Short task: Copy out all the data, word for word.

Data segment:
______________________________

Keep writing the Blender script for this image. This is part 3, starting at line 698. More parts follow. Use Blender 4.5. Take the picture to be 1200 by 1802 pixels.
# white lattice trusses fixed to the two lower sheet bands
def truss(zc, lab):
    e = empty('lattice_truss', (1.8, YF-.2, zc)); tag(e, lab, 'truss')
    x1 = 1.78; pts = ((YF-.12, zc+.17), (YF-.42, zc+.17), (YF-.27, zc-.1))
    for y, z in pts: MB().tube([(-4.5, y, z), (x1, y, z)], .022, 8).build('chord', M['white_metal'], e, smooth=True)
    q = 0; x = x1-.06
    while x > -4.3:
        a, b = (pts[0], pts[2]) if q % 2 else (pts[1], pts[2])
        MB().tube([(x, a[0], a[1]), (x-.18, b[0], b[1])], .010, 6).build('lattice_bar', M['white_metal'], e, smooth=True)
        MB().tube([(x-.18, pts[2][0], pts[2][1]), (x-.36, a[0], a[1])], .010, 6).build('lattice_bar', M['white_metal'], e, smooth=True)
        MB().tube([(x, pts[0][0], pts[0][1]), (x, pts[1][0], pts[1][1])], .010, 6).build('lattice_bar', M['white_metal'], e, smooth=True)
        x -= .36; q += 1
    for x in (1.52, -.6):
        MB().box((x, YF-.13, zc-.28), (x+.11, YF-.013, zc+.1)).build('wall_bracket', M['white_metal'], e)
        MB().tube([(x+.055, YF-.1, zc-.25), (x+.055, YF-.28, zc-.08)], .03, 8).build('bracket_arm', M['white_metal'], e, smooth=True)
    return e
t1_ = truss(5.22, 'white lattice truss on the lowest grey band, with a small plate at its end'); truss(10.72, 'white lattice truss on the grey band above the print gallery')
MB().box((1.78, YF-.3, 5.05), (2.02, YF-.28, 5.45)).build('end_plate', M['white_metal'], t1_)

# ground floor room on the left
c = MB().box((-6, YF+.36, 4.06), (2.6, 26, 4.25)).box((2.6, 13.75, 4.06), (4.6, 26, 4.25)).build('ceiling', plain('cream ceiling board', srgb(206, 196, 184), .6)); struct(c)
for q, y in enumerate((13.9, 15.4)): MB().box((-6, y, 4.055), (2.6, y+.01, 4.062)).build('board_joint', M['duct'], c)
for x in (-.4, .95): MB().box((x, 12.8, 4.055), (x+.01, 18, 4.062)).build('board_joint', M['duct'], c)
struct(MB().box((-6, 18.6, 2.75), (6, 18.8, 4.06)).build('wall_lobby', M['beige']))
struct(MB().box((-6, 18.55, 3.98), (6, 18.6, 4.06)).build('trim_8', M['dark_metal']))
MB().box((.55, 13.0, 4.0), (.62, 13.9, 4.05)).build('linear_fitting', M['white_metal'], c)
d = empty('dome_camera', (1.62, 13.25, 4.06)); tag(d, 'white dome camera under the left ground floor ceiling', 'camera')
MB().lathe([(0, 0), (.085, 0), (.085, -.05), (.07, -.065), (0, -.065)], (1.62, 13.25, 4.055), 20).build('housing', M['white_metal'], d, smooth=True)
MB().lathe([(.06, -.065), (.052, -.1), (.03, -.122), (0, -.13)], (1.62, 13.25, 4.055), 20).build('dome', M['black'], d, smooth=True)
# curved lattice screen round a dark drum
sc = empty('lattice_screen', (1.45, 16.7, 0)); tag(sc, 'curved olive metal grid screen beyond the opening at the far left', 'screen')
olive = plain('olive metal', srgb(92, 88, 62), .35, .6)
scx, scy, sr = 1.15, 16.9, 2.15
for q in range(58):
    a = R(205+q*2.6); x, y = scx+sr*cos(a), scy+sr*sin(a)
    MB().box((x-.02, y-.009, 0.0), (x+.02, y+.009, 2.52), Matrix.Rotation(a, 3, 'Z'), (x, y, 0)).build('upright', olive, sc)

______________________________

Right answer:
Keep writing the Blender script for this image. This is part 3, starting at line 698. More parts follow. Use Blender 4.5. Take the picture to be 1200 by 1802 pixels.
# white lattice trusses fixed to the two lower sheet bands
def truss(zc, lab):
    e = empty('lattice_truss', (1.8, YF-.2, zc)); tag(e, lab, 'truss')
    x1 = 1.78; pts = ((YF-.12, zc+.17), (YF-.42, zc+.17), (YF-.27, zc-.1))
    for y, z in pts: MB().tube([(-4.5, y, z), (x1, y, z)], .022, 8).build('chord', M['white_metal'], e, smooth=True)
    q = 0; x = x1-.06
    while x > -4.3:
        a, b = (pts[0], pts[2]) if q % 2 else (pts[1], pts[2])
        MB().tube([(x, a[0], a[1]), (x-.18, b[0], b[1])], .010, 6).build('lattice_bar', M['white_metal'], e, smooth=True)
        MB().tube([(x-.18, pts[2][0], pts[2][1]), (x-.36, a[0], a[1])], .010, 6).build('lattice_bar', M['white_metal'], e, smooth=True)
        MB().tube([(x, pts[0][0], pts[0][1]), (x, pts[1][0], pts[1][1])], .010, 6).build('lattice_bar', M['white_metal'], e, smooth=True)
        x -= .36; q += 1
    for x in (1.52, -.6):
        MB().box((x, YF-.13, zc-.28), (x+.11, YF-.013, zc+.1)).build('wall_bracket', M['white_metal'], e)
        MB().tube([(x+.055, YF-.1, zc-.25), (x+.055, YF-.28, zc-.08)], .03, 8).build('bracket_arm', M['white_metal'], e, smooth=True)
    return e
t1_ = truss(5.22, 'white lattice truss on the lowest grey band, with a small plate at its end'); truss(10.72, 'white lattice truss on the grey band above the print gallery')
MB().box((1.78, YF-.3, 5.05), (2.02, YF-.28, 5.45)).build('end_plate', M['white_metal'], t1_)

# ground floor room on the left
c = MB().box((-6, YF+.36, 4.06), (2.6, 26, 4.25)).box((2.6, 13.75, 4.06), (4.6, 26, 4.25)).build('ceiling', plain('cream ceiling board', srgb(206, 196, 184), .6)); struct(c)
for q, y in enumerate((13.9, 15.4)): MB().box((-6, y, 4.055), (2.6, y+.01, 4.062)).build('board_joint', M['duct'], c)
for x in (-.4, .95): MB().box((x, 12.8, 4.055), (x+.01, 18, 4.062)).build('board_joint', M['duct'], c)
struct(MB().box((-6, 18.6, 2.75), (6, 18.8, 4.06)).build('wall_lobby', M['beige']))
struct(MB().box((-6, 18.55, 3.98), (6, 18.6, 4.06)).build('trim_8', M['dark_metal']))
MB().box((.55, 13.0, 4.0), (.62, 13.9, 4.05)).build('linear_fitting', M['white_metal'], c)
d = empty('dome_camera', (1.62, 13.25, 4.06)); tag(d, 'white dome camera under the left ground floor ceiling', 'camera')
MB().lathe([(0, 0), (.085, 0), (.085, -.05), (.07, -.065), (0, -.065)], (1.62, 13.25, 4.055), 20).build('housing', M['white_metal'], d, smooth=True)
MB().lathe([(.06, -.065), (.052, -.1), (.03, -.122), (0, -.13)], (1.62, 13.25, 4.055), 20).build('dome', M['black'], d, smooth=True)
# curved lattice screen round a dark drum
sc = empty('lattice_screen', (1.45, 16.7, 0)); tag(sc, 'curved olive metal grid screen beyond the opening at the far left', 'screen')
olive = plain('olive metal', srgb(92, 88, 62), .35, .6)
scx, scy, sr = 1.15, 16.9, 2.15
for q in range(58):
    a = R(205+q*2.6); x, y = scx+sr*cos(a), scy+sr*sin(a)
    MB().box((x-.02, y-.009, 0.0), (x+.02, y+.009, 2.52), Matrix.Rotation(a, 3, 'Z'), (x, y, 0)).build('upright', olive, sc)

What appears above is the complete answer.